▶ _WRITTEN TASK_:
Transcribe each line exactly.

▶ _MATERIAL PROVIDED_:
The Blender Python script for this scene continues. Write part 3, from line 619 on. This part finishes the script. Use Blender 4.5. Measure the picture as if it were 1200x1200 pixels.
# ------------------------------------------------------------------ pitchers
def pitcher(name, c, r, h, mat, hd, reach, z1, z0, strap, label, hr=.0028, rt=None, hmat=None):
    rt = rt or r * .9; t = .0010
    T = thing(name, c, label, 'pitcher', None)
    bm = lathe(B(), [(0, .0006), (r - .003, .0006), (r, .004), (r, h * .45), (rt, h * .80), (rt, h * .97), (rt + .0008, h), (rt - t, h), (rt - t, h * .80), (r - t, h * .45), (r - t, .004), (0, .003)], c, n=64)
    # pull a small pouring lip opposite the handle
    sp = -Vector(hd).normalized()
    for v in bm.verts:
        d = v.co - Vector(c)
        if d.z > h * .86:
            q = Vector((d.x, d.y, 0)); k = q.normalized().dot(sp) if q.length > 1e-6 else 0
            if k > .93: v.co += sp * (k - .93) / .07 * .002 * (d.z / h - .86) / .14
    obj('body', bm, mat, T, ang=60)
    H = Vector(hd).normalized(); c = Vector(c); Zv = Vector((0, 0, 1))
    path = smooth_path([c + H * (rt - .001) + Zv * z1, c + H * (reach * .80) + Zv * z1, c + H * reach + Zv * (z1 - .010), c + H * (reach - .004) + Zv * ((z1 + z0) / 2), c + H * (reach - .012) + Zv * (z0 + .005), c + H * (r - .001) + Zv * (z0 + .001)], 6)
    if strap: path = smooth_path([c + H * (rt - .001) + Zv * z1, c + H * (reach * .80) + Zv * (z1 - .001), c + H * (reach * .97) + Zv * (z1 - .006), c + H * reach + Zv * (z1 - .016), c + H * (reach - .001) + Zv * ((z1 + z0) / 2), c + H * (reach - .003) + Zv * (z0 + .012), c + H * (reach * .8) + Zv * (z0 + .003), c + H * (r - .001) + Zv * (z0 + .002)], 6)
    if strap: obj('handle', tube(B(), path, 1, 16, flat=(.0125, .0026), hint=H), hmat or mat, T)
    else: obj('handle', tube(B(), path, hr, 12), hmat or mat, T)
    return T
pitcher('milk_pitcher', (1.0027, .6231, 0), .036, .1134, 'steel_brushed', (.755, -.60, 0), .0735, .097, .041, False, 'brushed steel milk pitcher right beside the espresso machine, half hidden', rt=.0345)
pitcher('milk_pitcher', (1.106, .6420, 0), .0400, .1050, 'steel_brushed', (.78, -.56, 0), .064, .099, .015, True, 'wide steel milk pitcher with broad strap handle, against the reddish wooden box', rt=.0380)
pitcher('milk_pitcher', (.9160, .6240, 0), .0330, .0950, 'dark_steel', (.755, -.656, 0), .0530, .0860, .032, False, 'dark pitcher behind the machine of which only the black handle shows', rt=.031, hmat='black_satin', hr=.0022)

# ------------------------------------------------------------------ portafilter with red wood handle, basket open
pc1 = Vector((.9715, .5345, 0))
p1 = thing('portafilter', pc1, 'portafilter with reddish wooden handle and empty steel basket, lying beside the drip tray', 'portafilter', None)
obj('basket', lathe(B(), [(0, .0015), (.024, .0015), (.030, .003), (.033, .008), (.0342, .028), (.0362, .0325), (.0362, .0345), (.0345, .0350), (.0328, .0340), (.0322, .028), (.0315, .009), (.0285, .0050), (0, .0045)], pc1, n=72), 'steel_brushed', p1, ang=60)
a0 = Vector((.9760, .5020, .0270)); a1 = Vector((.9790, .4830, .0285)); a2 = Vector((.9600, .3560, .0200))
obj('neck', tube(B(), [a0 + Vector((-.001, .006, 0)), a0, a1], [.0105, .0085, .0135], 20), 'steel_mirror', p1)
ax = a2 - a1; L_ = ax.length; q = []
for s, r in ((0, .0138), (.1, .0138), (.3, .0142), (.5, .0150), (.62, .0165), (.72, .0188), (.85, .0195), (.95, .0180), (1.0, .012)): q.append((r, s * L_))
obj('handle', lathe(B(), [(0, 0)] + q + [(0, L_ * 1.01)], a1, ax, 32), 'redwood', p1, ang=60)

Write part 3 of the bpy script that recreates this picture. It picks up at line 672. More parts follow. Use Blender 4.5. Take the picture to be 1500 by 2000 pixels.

▶ _IN RESPONSE_:
The Blender Python script for this scene continues. Write part 3, from line 619 on. This part finishes the script. Use Blender 4.5. Measure the picture as if it were 1200x1200 pixels.
# ------------------------------------------------------------------ pitchers
def pitcher(name, c, r, h, mat, hd, reach, z1, z0, strap, label, hr=.0028, rt=None, hmat=None):
    rt = rt or r * .9; t = .0010
    T = thing(name, c, label, 'pitcher', None)
    bm = lathe(B(), [(0, .0006), (r - .003, .0006), (r, .004), (r, h * .45), (rt, h * .80), (rt, h * .97), (rt + .0008, h), (rt - t, h), (rt - t, h * .80), (r - t, h * .45), (r - t, .004), (0, .003)], c, n=64)
    # pull a small pouring lip opposite the handle
    sp = -Vector(hd).normalized()
    for v in bm.verts:
        d = v.co - Vector(c)
        if d.z > h * .86:
            q = Vector((d.x, d.y, 0)); k = q.normalized().dot(sp) if q.length > 1e-6 else 0
            if k > .93: v.co += sp * (k - .93) / .07 * .002 * (d.z / h - .86) / .14
    obj('body', bm, mat, T, ang=60)
    H = Vector(hd).normalized(); c = Vector(c); Zv = Vector((0, 0, 1))
    path = smooth_path([c + H * (rt - .001) + Zv * z1, c + H * (reach * .80) + Zv * z1, c + H * reach + Zv * (z1 - .010), c + H * (reach - .004) + Zv * ((z1 + z0) / 2), c + H * (reach - .012) + Zv * (z0 + .005), c + H * (r - .001) + Zv * (z0 + .001)], 6)
    if strap: path = smooth_path([c + H * (rt - .001) + Zv * z1, c + H * (reach * .80) + Zv * (z1 - .001), c + H * (reach * .97) + Zv * (z1 - .006), c + H * reach + Zv * (z1 - .016), c + H * (reach - .001) + Zv * ((z1 + z0) / 2), c + H * (reach - .003) + Zv * (z0 + .012), c + H * (reach * .8) + Zv * (z0 + .003), c + H * (r - .001) + Zv * (z0 + .002)], 6)
    if strap: obj('handle', tube(B(), path, 1, 16, flat=(.0125, .0026), hint=H), hmat or mat, T)
    else: obj('handle', tube(B(), path, hr, 12), hmat or mat, T)
    return T
pitcher('milk_pitcher', (1.0027, .6231, 0), .036, .1134, 'steel_brushed', (.755, -.60, 0), .0735, .097, .041, False, 'brushed steel milk pitcher right beside the espresso machine, half hidden', rt=.0345)
pitcher('milk_pitcher', (1.106, .6420, 0), .0400, .1050, 'steel_brushed', (.78, -.56, 0), .064, .099, .015, True, 'wide steel milk pitcher with broad strap handle, against the reddish wooden box', rt=.0380)
pitcher('milk_pitcher', (.9160, .6240, 0), .0330, .0950, 'dark_steel', (.755, -.656, 0), .0530, .0860, .032, False, 'dark pitcher behind the machine of which only the black handle shows', rt=.031, hmat='black_satin', hr=.0022)

# ------------------------------------------------------------------ portafilter with red wood handle, basket open
pc1 = Vector((.9715, .5345, 0))
p1 = thing('portafilter', pc1, 'portafilter with reddish wooden handle and empty steel basket, lying beside the drip tray', 'portafilter', None)
obj('basket', lathe(B(), [(0, .0015), (.024, .0015), (.030, .003), (.033, .008), (.0342, .028), (.0362, .0325), (.0362, .0345), (.0345, .0350), (.0328, .0340), (.0322, .028), (.0315, .009), (.0285, .0050), (0, .0045)], pc1, n=72), 'steel_brushed', p1, ang=60)
a0 = Vector((.9760, .5020, .0270)); a1 = Vector((.9790, .4830, .0285)); a2 = Vector((.9600, .3560, .0200))
obj('neck', tube(B(), [a0 + Vector((-.001, .006, 0)), a0, a1], [.0105, .0085, .0135], 20), 'steel_mirror', p1)
ax = a2 - a1; L_ = ax.length; q = []
for s, r in ((0, .0138), (.1, .0138), (.3, .0142), (.5, .0150), (.62, .0165), (.72, .0188), (.85, .0195), (.95, .0180), (1.0, .012)): q.append((r, s * L_))
obj('handle', lathe(B(), [(0, 0)] + q + [(0, L_ * 1.01)], a1, ax, 32), 'redwood', p1, ang=60)

Write part 3 of the bpy script that recreates this picture. It picks up at line 672. More parts follow. Use Blender 4.5. Take the picture to be 1500 by 2000 pixels.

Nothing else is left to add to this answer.